Goings On

Il Cinema Ritrovato 2018

Marcello Mastroianni in Divorce Italian Style (1961)

Every June, the northern Italian city of Bologna becomes the capital of cinephilia when it hosts Il Cinema Ritrovato, a celebration of film history with an emphasis on newly restored and rediscovered films. Launched in 1986 as a relatively modest, three-day affair, the festival has grown to become one the biggest showcases of its kind in the world. This year, around 500 films will screen over nine days through July 1. 

The event is organized by the Cineteca di Bologna, one of the world’s major film archives, whose L’Immagine Ritrovata lab has been restoring and preserving the legacy of cinema for over twenty-five years. Its restorations regularly premiere at major festivals such as Cannes and Venice before heading out to repertory theaters around the world.

The Cineteca has also worked closely with this year’s guest at the festival, Martin Scorsese, whose Film Foundation, founded in 1990, has rescued neglected films from around the globe. Tomorrow night, following his conversation with Italian filmmakers Jonas Carpignano, Matteo Garrone, Valeria Golino, and Alice Rohrwacher, Scorsese will introduce a screening of the new restoration of Mexican filmmaker Emilio Fernández’s Enamorada (1946). A loose adaptation of The Taming of the Shrew in which an aristocratic woman catches the eye of a revolutionary general, Enamorada is probably best known for Gabriel Figueroa’s striking black-and-white cinematography.

As Ehsan Khoshbakht, one of the festival’s directors, points out, the 2018 lineup spans 130 years of film history, from Étienne-Jules Marey’s Anguille (1888) through to new documentaries on Ingmar Bergman, André Bazin, and May ’68. Each year, the festival devotes a program to films released 100 years ago, and the selections from 1918 include work by Charles Chaplin and Louis Feuillade as well as Joseph Golden’s Wolves of Kultur, a fifteen-episode serial jointly restored by fifteen archives. It’s a tale of espionage and intrigue pitting Americans against their enemies in a struggle for control of a newfangled radio-controlled torpedo. There’s also a diverse program of short films made in 1898, “Year Three of Cinematography,” featuring work by the Lumière Brothers and Georges Méliès.

Other programs focus on names rather than dates.

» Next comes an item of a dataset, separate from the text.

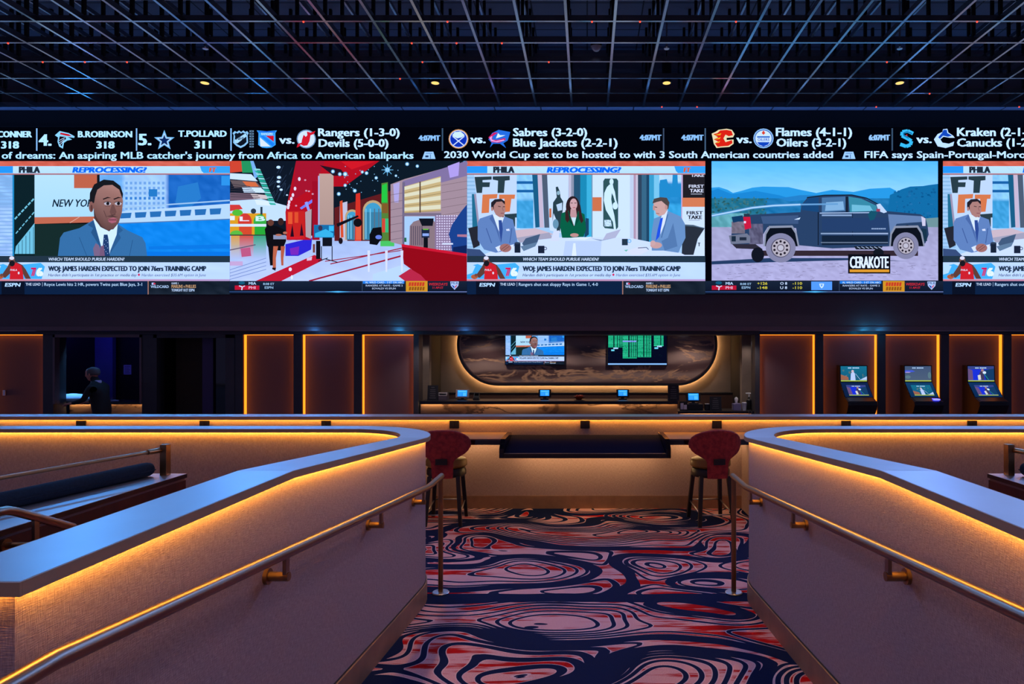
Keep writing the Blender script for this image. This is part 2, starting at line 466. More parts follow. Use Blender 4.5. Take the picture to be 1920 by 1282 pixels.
class Pic:
    """Flat picture in its own (px, py) units; fn(px, py, layer) gives the point in the room."""
    STEP = 0.00004
    def __init__(s, fn): s.fn = fn; s.v = []; s.f = []; s.c = []; s.k = 0
    def raw(s, pts, faces, cols):
        b = len(s.v); s.k += 1
        d = s.k * Pic.STEP
        s.v += [s.fn(x, y, d) for x, y in pts]
        cl = [lin(c) for c in cols] if isinstance(cols, list) else [lin(cols)] * len(pts)
        for f in faces:
            s.f.append(tuple(i + b for i in f)); s.c.append([cl[i] for i in f])
    def poly(s, pts, c): s.raw(pts, [tuple(range(len(pts)))], c)
    def rect(s, x0, y0, x1, y1, c, c2=None):
        s.poly([(x0, y0), (x1, y0), (x1, y1), (x0, y1)], [c, c, c2, c2] if c2 else c)
    def hgrad(s, x0, y0, x1, y1, c, c2):
        s.poly([(x0, y0), (x1, y0), (x1, y1), (x0, y1)], [c, c2, c2, c])
    def ell(s, cx, cy, rx, ry, c, n=20, a0=0, a1=2 * PI):
        s.poly([(cx + rx * math.cos(a0 + (a1 - a0) * i / n), cy + ry * math.sin(a0 + (a1 - a0) * i / n)) for i in range(n)], c)
    def ring(s, cx, cy, r0, r1, c, n=24, a0=0, a1=2 * PI):
        full = abs(a1 - a0) > 6.28
        m = n if full else n + 1
        pts = []
        for i in range(m):
            a = a0 + (a1 - a0) * i / n
            pts += [(cx + r0 * math.cos(a), cy + r0 * math.sin(a)), (cx + r1 * math.cos(a), cy + r1 * math.sin(a))]
        s.raw(pts, [(2 * i, 2 * i + 1, (2 * i + 3) % (2 * m), (2 * i + 2) % (2 * m)) for i in range(n)], c)
    def line(s, pts, w, c):
        for (x0, y0), (x1, y1) in zip(pts, pts[1:]):
            L = math.hypot(x1 - x0, y1 - y0) or 1
            nx, ny = -(y1 - y0) / L * w / 2, (x1 - x0) / L * w / 2
            s.poly([(x0 + nx, y0 + ny), (x1 + nx, y1 + ny), (x1 - nx, y1 - ny), (x0 - nx, y0 - ny)], c)
    def text(s, t, x0, x1, yt, yb, c, bold=0.02, shear=0.0):
        vs, fs = text_geo(t, 0.0, shear)
        h = (yb - yt); w = bold * 2.3 * h * min(1.0, max(.35, (h - 2.5) / 7.0))
        a = min(v[0] for v in vs); b = max(v[0] for v in vs)
        kx = (x1 - x0 - 2 * w) / (b - a); ky = (h - w) / CAPH
        for dx, dy in ((-1, -.3), (-1, .3), (1, -.3), (1, .3), (0, 0)) if bold > 0 else ((0, 0),):
            s.raw([(x0 + w + dx * w + (v[0] - a) * kx, yb - w * .5 - v[1] * ky + dy * w) for v in vs], fs, c)
    def grid(s, x0, y0, x1, y1, nx, ny, fn):
        pts = []; cols = []
        for j in range(ny + 1):
            for i in range(nx + 1):
                x = x0 + (x1 - x0) * i / nx; y = y0 + (y1 - y0) * j / ny
                pts.append((x, y)); cols.append(fn(x, y))
        s.raw(pts, [(j * (nx + 1) + i, j * (nx + 1) + i + 1, (j + 1) * (nx + 1) + i + 1, (j + 1) * (nx + 1) + i)
                    for j in range(ny) for i in range(nx)], cols)
    def clip(s, x0, x1):
        s.lim = (x0, x1)
    def build(s, name, parent, label=None):
        org = ORG[parent.name]
        me = bpy.data.meshes.new(name)
        me.from_pydata([v - org for v in s.v], [], s.f)
        at = me.color_attributes.new('Col', 'FLOAT_COLOR', 'CORNER')
        buf = []
        for f in s.c:
            for c in f: buf += [c[0], c[1], c[2], 1.0]
        at.data.foreach_set('color', buf)
        me.materials.append(M['screen'])
        o = bpy.data.objects.new(name, me)
        COL.objects.link(o); o.parent = parent
        ORG[o.name] = org
        if label: o['label'] = label
        return o

def mixc(a, b, t): return tuple(a[i] + (b[i] - a[i]) * t for i in range(3))
def jit(c, k): 
    d = R.uniform(-k, k)
    return tuple(v + d for v in c)

# the video wall stands 8 cm in front of the upper wall
DV = 11.72
def on_wall(px, py, d): return Vector((X(px, DV), DV - 0.012 - d, Z(py, DV)))
LED = thing('video_wall', 'very wide video wall of sports broadcasts above the back wall', 'video wall', (0.1, DV + .03, Z(551, DV)))
MB().box(X(-440, DV), X(2215, DV), DV - .010, DV + .075, Z(551.5, DV), Z(237, DV)).build('wall_cabinet', M['black'], LED)

# ---- ticker
K = Pic(on_wall)
W1 = (196, 240, 255); W2 = (214, 240, 255)
K.rect(-440, 238.5, 2214, 301, (2, 3, 8))
def pt(s, x0, x1, yt, yb, c=W2, b=.024, sh=0): K.text(s, x0, x1, yt, yb, c, b, sh)
def bar(x, c): K.rect(x - 1.3, 241, x + 1.3, 283, c)
pt('CONNER', -4, 61, 246, 258, W1, .035); pt('318', 3, 37, 265, 279, W1, .035); bar(70, (140, 185, 215))
pt('4.', 73.5, 98, 252, 274, W1, .03)
# falcon head and wing emblem
K.poly([(104, 254), (113, 246), (130, 250), (141, 256), (140, 259), (128, 257), (136, 262), (127, 264), (121, 268), (119, 279), (112, 275), (109, 266), (110, 258)], (150, 215, 235))
K.poly([(115, 249), (130, 252), (136, 256), (126, 255), (113, 252)], (215, 20, 30))
K.poly([(113, 256), (124, 257), (125, 261), (119, 265), (117, 275), (113, 271), (111, 264)], (25, 8, 14))
for q in range(3):
    K.line([(111.5 + q, 264 + q * 4), (123 - q, 258 + q * 3)], .9, (215, 235, 245))
pt('B.ROBINSON', 147, 249, 246, 258, W1, .03); pt('318', 181.5, 216, 265, 279, W1, .035); bar(257, (140, 185, 215))
pt('5.', 260, 285, 251, 273, W1, .03)
def star(cx, cy, r, c, k=.42):
    K.poly([(cx + (r if i % 2 == 0 else r * k) * math.sin(i * PI / 5), cy - (r if i % 2 == 0 else r * k) * math.cos(i * PI / 5)) for i in range(10)], c)
star(309, 264, 20, (130, 190, 220)); star(309, 264, 14.5, (214, 236, 245)); star(309, 264, 11.5, (14, 40, 86))
pt('T.POLLARD', 335, 426, 245, 257, W1, .03); pt('311', 365, 397, 264, 279, W1, .035); bar(434, (140, 190, 220))
# hockey league shield
sh = [(437, 250), (441, 246), (445, 248), (449, 245), (453, 248), (457, 245), (461, 248), (464, 246), (467, 250), (465, 254), (466, 268), (460, 274), (452, 278), (444, 274), (438, 268), (439, 254)]
K.poly(sh, (150, 200, 220))
K.poly([(452 + (x - 452) * .8, 261 + (y - 261) * .78) for x, y in sh], (14, 20, 30))
K.poly([(441, 268), (441, 263), (462, 250), (463, 256), (446, 269)], (180, 222, 236))
pt('NHL', 444, 460, 257, 263, (14, 20, 30), .03)
for q in range(7): K.rect(468.5, 245 + q * 4.8, 476.5, 248 + q * 4.8, (110, 140, 155)); K.rect(471, 246 + q * 4.8, 474.5, 247.2 + q * 4.8, (8, 8, 12))
# rangers shield
K.poly([(482, 245), (501, 246.5), (520, 245), (517, 250), (517.5, 272), (510, 277), (501, 278), (492, 277), (485, 272), (485.5, 250)], (60, 165, 235))
K.rect(485, 246.5, 517, 248.5, (20, 90, 200))
K.poly([(499, 255), (514, 255), (514, 266)], (225, 20, 40)); K.poly([(488, 258), (508, 275), (489, 275)], (236, 236, 222))
K.poly([(488, 255), (495, 255), (516, 270), (512, 275)], (30, 130, 225))
pt('RANGERS', 491, 512, 249.5, 253.5, (235, 245, 255), .02)
pt('vs.', 524, 553, 254.5, 270)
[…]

Marcello Mastroianni is the face of this year’s Il Cinema Ritrovato, and the selection of nine films ranges from some of his most famous performances—in Pietro Germi’s Divorce Italian Style (1961), for example—to less widely seen work, such as the film that most credit with launching his career, Giuseppe De Santis’s Days of Love (1954).

The ongoing Keaton Project, launched in 2015, will present four of Buster’s features from the early 1920s, and there’ll be programs devoted to the work of Hollywood director John M. Stahl, studio founder William Fox, editor Cécile Decugis (who worked with Godard and Truffaut), actor-turned-director Yılmaz Güney, “pink neorealist” Luciano Emmer, documentary filmmaker Ella Bergmann-Michel, and neglected Italian director Marcello Pagliero. National cinemas will also be celebrated, as the festival revisits Chinese films from the 1940s and Soviet talkies from 1934.

The riches just pile on and on, and besides the screenings, there’ll be panel discussions and the presentation of the fifteenth annual Il Cinema Ritrovato DVD Awards. Keep an eye out for dispatches from David Cairns and Pamela Hutchinson from what will be, for the next nine days, the capital of cinephilia.